About nostalgia, metaphor, reality, dreams and despair for a city of memories

About nostalgia, metaphor, reality, dreams and despair for a city of memories

Friday, November 16, 2007

Wapsi review

REVIEW by Veeresh Malik
(www.chowk.com)

For all I know, taking a video camera into Pakistan is not banned, nor does shooting tourist home movies get you into any sort of trouble or fame there. But then, the end product from those amateur efforts can hardly qualify towards holding any form of serious interest.

WAPSI, on the other hand, grips you throughout its very precisely edited one-hour duration. The actual handheld shots in Pakistan, about 70% of the movie, delivers live footage of aspects of Pakistani life not seen too often. More than that, some of the critical parts have been shot without the subjects being aware. The absence of women on the streets, the fear in the shifting eyes of the minorities caught on candid camera in Pakistan and the existence of a vibrant sufi movement, these, and more, are as evocative as the obvious pride in their flag, the brilliant countryside and the honky-town night streets of Lahore.

But the revealing points have to be the rather evolved history lessons prefered by the guides and authorities at the Museums and tourist spots. And the clips from typical popular Pakistani movies where the stereo-typed blatant Hindu villian is blamed for everything is a revelation to me. Cut right away to the status of Hindus in Kashmir and you wonder - what sort of people are these Islamist fundamentals who emerge from Pakistan? Were these the ones that Jinnah, and now Musharaf, wished on the world?


The big message that WAPSI brought out for me as a dispassionate observer who watched this movie repeatedly with friends and relatives including many who are from the communities known as minorities where they live (Indian Muslims, Indian Parsees, Indian Christians, Pakistani Christians, Kashmiri Hindus and Pakistani Hindus) was this:- What comes out very calmly in Ajay Raina’s movie is the various ways minorities have been treated by their Governments in India and Pakistan since 1947. And the progress or lack thereof that both countries have made therein, related to this important aspect. Chilling shots of Hindus in the Kashmir Valley are very relevant, for example,to the way the Indian Government has failed with its minorities..

In other words, if you as a country, as a Government, use fundamentalism as a tool to subjugate minorities then it is your own majority people who will remain backward while the minorities get ahead or leave the country or the weakest ones get left behind. If you do not recognise and assimilate fairly the minorities then it is your majority community that settles down into tunnel vision and regressive syndromes. This rather telling synopsis of statements made during a free-and-frank, sizzling, discussion (captured in this film) made on the streets of Lahore by Pakistanis and Indians is so very apt in summing up the issue.

The simple fact that temples, gurudwaras and churches are regularly knocked down or left to rot in Pakistan without much demur because the system and the majority is Muslim while a single nationally and internationally reviled Babri Masjid incident in India required and provoked a national movement in India to precipitate matters is brought out up front by comparing the status of mosques in Indian Punjab with that of temples in Pakistani Punjab.
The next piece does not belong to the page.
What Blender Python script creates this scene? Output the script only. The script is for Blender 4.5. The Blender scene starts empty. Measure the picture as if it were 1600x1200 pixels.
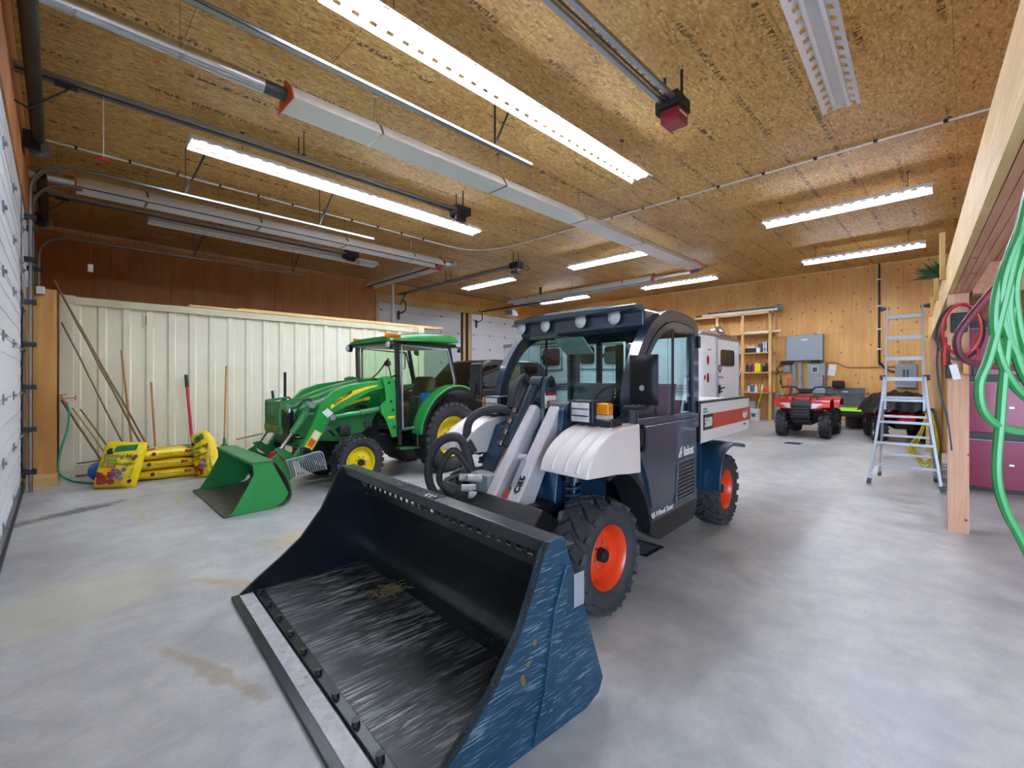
import bpy, bmesh, math, random
from mathutils import Vector, Matrix, Euler
C = bpy.context.scene.collection
SC = bpy.context.scene
R = math.radians
PI = math.pi
V = Vector
random.seed(7)

# ---------------------------------------------------------------- camera, world, lights, exposure
cam_d = bpy.data.cameras.new('camera'); cam = bpy.data.objects.new('camera', cam_d); C.objects.link(cam)
cam.location = (0, 0, 1.42); cam.rotation_euler = (R(90), 0, R(-45))
cam_d.sensor_width = 36; cam_d.lens = 36 * 711 / 1600; cam_d.shift_y = -9 / 1600; cam_d.clip_start = .02
SC.camera = cam
W = bpy.data.worlds.new('world'); SC.world = W; W.use_nodes = True
W.node_tree.nodes['Background'].inputs[0].default_value = (.62, .78, 1, 1)
W.node_tree.nodes['Background'].inputs[1].default_value = 1.9
SC.view_settings.view_transform = 'Standard'; SC.view_settings.look = 'None'; SC.view_settings.gamma = 1
SC.view_settings.use_curve_mapping = False
SC.view_settings.exposure = 2.76
SC.cycles.max_bounces = 8; SC.cycles.diffuse_bounces = 5; SC.cycles.glossy_bounces = 4
SC.cycles.transparent_max_bounces = 12; SC.cycles.transmission_bounces = 4
SC.cycles.use_denoising = True; SC.cycles.sample_clamp_indirect = 6
SC.cycles.caustics_reflective = False; SC.cycles.caustics_refractive = False
TUBE = 17.0        # emission strength of the fluorescent tubes
# daylight enters by an unseen open doorway added beside the camera (portal guides the sampling of the sky)
pl = bpy.data.lights.new('added_doorway_portal', 'AREA'); pl.shape = 'RECTANGLE'; pl.size = 3.7; pl.size_y = 4.4; pl.cycles.is_portal = True
po = bpy.data.objects.new('added_doorway_portal', pl); C.objects.link(po)
po.location = (-.32, -2.6, 1.85); po.rotation_euler = (0, R(-90), 0)

# ---------------------------------------------------------------- materials
def lin(h):
    h = h.lstrip('#'); f = lambda c: c / 12.92 if c <= .04045 else ((c + .055) / 1.055) ** 2.4
    return tuple(f(int(h[i:i + 2], 16) / 255) for i in (0, 2, 4)) + (1,)
class N:
    """small node-tree builder"""
    def __init__(s, name):
        s.m = bpy.data.materials.new(name); s.m.use_nodes = True; s.t = s.m.node_tree
        s.b = s.t.nodes['Principled BSDF']; s.out = s.t.nodes['Material Output']
    def n(s, typ, **k):
        o = s.t.nodes.new('ShaderNode' + typ)
        for a, v in k.items():
            if a[0] == 'i': o.inputs[int(a[1:])].default_value = v
            else: setattr(o, a, v)
        return o
    def l(s, a, b): s.t.links.new(a, b)
    def pos(s, scale=(1, 1, 1), rot=(0, 0, 0), obj=False, loc=(0, 0, 0)):
        g = s.n('TexCoord').outputs['Object'] if obj else s.n('NewGeometry').outputs['Position']
        mp = s.n('Mapping'); mp.inputs[1].default_value = loc; mp.inputs[2].default_value = rot; mp.inputs[3].default_value = scale
        s.l(g, mp.inputs[0]); return mp.outputs[0]
    def noise(s, vec, scale=5, det=4, rough=.55, dist=0):
        o = s.n('TexNoise'); o.inputs['Scale'].default_value = scale; o.inputs['Detail'].default_value = det
        o.inputs['Roughness'].default_value = rough; o.inputs['Distortion'].default_value = dist
        s.l(vec, o.inputs['Vector']); return o.outputs['Fac']
    def ramp(s, fac, stops, const=False):
        o = s.n('ValToRGB'); e = o.color_ramp.elements
        if const: o.color_ramp.interpolation = 'CONSTANT'
        while len(e) < len(stops): e.new(.5)
        for k, (p, c) in zip(e, stops): k.position = p; k.color = c if len(c) == 4 else (*c, 1)
        s.l(fac, o.inputs[0]); return o.outputs[0]
    def mix(s, fac, a, b, mode='MIX'):
        o = s.n('MixRGB', blend_type=mode)
        for i, v in enumerate((fac, a, b)):
            if hasattr(v, 'is_output'): s.l(v, o.inputs[i])
            else: o.inputs[i].default_value = v
        return o.outputs[0]
    def math(s, op, a, b=0.0):
        o = s.n('Math', operation=op)
        for i, v in enumerate((a, b)):
            if hasattr(v, 'is_output'): s.l(v, o.inputs[i])
            else: o.inputs[i].default_value = v
        return o.outputs[0]
    def bump(s, h, strength=.3, dist=.01):
        o = s.n('Bump'); o.inputs['Strength'].default_value = strength; o.inputs['Distance'].default_value = dist
        s.l(h, o.inputs['Height']); s.l(o.outputs[0], s.b.inputs['Normal'])
    def set(s, col=None, rough=None, metal=None, **k):
        for nm, v in (('Base Color', col), ('Roughness', rough), ('Metallic', metal), *((a.replace('_', ' '), b) for a, b in k.items())):
            if v is None: continue
            if hasattr(v, 'is_output'): s.l(v, s.b.inputs[nm])
            else: s.b.inputs[nm].default_value = v
        return s.m
G0, G1 = (0, 0, 0), (1, 1, 1)
def paint(name, h, rough=.45, metal=0, var=.12, scale=9, coat=0, wear=None):
    """plain painted or moulded surface with faint mottling, optional worn specks"""
    a = N(name); c = lin(h); d = tuple(x * (1 - var) for x in c[:3]) + (1,)
    p = a.pos(obj=True); f = a.noise(p, scale, 5)
    col = a.mix(a.ramp(f, [(.3, G0), (.7, G1)]), d, c)
    if wear:
        w = a.ramp(a.noise(p, 30, 8, .7), [(.60, G0), (.68, G1)]); col = a.mix(w, col, lin(wear))
    m = a.set(col, rough, metal)
    if coat: a.b.inputs['Coat Weight'].default_value = coat; a.b.inputs['Coat Roughness'].default_value = .08
    return m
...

In bright living colour.

At the same time, the simple and open love that the man on the street Pakistani has for his Indian visitors and guests is captured intact, with the warmth coming through genuinely. My favourite part of the movie has to do with one Indian in Lahore telling the camera things to the effect that if you ask any Pakistani for vegetarian food then they will take you home and cook it for you and make you stay at their place too. This is something I experienced in Pakistan, too, the basic open and unqualified love from the man on the street.

However, their own truths about riots against minorities are discussed openly and frankly without fear of being documented by Pakistani and Indian Muslims while the Pakistani Hindus and Sikhs look around shiftily and pretend there is nothing of the sort. The confidence with which Indian Muslims discuss their problems in India versus the hesitation in the voice and face of the Pakistani Hindus and Sikhs has to be seen to be understood.

Juxtapose this with the brightly lit Food Street, Gawalmandi, CooCoos, and Motorway shots. And nothing beats the surge in a Punjabi heartbeat as the golden fields of The Punjab come into focus on a brilliant shot while crossing the Ravi.

Yes, it pre-supposes an interest in the subject. No, it does not pontificate. And maybe it puts forth, tentatively, some directions for a solution. But most of all it leaves a sadness as the poetry brushes gently past the remnants of non-Muslim Lahore.

Shot on location in India and Pakistan with a variety of hand-held cameras and camerapersons, WAPSI holds your attention whether you agree with it or not. However, there is seldom denying the truths that come on the canvas of the screen, and the slick editing as well as fast transitions back and forth in time and location make this documentary into a fast-paced revelation.